(January 14, 2013 at 5:39 pm)TaraJo Wrote: I didn't even know it was based in France until now. Interesting.
As much as it can be easy to bad mouth 'Merica, one area where the United States is more progressive tan most other places is freedom of speech. In fact, I did a report on the subject a couple of years ago and found an interesting article where France and the US got into a bit of an argument over that. France doesn't allow sales of Nazi memorabilia, but the US does. The case I found, Yahoo was ordered to block French users from being able to access a site that was selling Nazi and other race-hate items. It makes me wonder, if this board got into one of our more contreversal discussions, what criteria would it take for the government to come in and do something about it?
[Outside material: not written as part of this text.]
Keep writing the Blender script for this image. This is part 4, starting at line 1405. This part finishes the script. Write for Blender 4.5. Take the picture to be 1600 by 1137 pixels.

Here's the story, in case anyone wants a little reading on it.
http://news.bbc.co.uk/2/hi/europe/760782.stm
Well, it is one thing to sue an entity for incitement to violence. America has sued the KKK before But it is a another to ban things that in reality are bad things to forget.
I want that stuff floating around not as "you should do this" but "you should not do this".
Owning a copy of Mien Kompf doesn't make one a Nazi per say. Most people would read it to understand the mind of a madman.
It would be like banning the Holocaust museum because it depicts Nazis.
Sometimes I think Europe boomerangs too far.
To me that would be like banning South Park that makes fun of everyone, not out of hate, but to say "hey, if you cant laugh at yourself, who can you laugh at".
There is a danger long term for that PC attitude to become fascism itself. Censorship is a bad thing. I'd rather regulate stuff, not ban it.